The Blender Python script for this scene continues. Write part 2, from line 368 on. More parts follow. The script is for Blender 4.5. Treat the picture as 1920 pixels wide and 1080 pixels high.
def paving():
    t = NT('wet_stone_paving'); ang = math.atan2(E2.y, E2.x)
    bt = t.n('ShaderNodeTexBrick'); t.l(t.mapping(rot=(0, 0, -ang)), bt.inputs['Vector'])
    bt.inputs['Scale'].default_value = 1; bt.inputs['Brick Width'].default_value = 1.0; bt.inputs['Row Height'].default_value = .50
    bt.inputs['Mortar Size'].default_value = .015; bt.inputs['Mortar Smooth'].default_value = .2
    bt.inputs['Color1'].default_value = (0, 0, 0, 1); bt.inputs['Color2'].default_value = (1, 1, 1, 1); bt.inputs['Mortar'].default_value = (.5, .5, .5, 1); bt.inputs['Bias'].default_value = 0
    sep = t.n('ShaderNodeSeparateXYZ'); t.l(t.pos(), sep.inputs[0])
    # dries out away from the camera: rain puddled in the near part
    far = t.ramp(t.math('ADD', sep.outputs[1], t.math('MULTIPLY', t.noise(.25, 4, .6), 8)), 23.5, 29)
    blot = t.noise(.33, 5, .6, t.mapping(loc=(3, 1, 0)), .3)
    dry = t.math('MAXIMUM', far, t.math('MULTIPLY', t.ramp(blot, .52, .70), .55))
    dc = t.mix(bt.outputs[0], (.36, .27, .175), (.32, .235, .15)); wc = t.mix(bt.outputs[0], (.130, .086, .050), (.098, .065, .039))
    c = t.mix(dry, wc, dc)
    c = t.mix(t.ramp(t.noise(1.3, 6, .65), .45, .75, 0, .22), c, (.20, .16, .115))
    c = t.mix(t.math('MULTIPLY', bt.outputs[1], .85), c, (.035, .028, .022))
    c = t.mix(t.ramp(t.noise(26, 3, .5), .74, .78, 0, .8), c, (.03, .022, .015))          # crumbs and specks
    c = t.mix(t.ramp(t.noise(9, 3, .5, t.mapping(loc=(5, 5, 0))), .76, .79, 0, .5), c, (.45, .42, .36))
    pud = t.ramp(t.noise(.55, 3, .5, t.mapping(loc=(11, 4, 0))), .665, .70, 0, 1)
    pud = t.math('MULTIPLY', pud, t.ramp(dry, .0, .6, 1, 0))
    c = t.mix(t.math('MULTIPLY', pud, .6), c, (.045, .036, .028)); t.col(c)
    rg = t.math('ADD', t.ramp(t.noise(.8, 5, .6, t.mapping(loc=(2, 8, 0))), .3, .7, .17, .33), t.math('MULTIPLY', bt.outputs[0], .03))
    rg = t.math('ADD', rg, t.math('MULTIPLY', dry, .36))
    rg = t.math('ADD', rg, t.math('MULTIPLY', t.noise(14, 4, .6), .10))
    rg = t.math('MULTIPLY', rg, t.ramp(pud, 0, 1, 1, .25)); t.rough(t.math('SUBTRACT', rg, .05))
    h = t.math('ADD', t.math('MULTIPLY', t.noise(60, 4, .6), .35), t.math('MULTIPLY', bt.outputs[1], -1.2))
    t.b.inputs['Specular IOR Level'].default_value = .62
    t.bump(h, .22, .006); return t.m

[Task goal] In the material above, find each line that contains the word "part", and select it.

[The response]
The Blender Python script for this scene continues. Write part 2, from line 368 on. More parts follow. The script is for Blender 4.5. Treat the picture as 1920 pixels wide and 1080 pixels high.
    # dries out away from the camera: rain puddled in the near part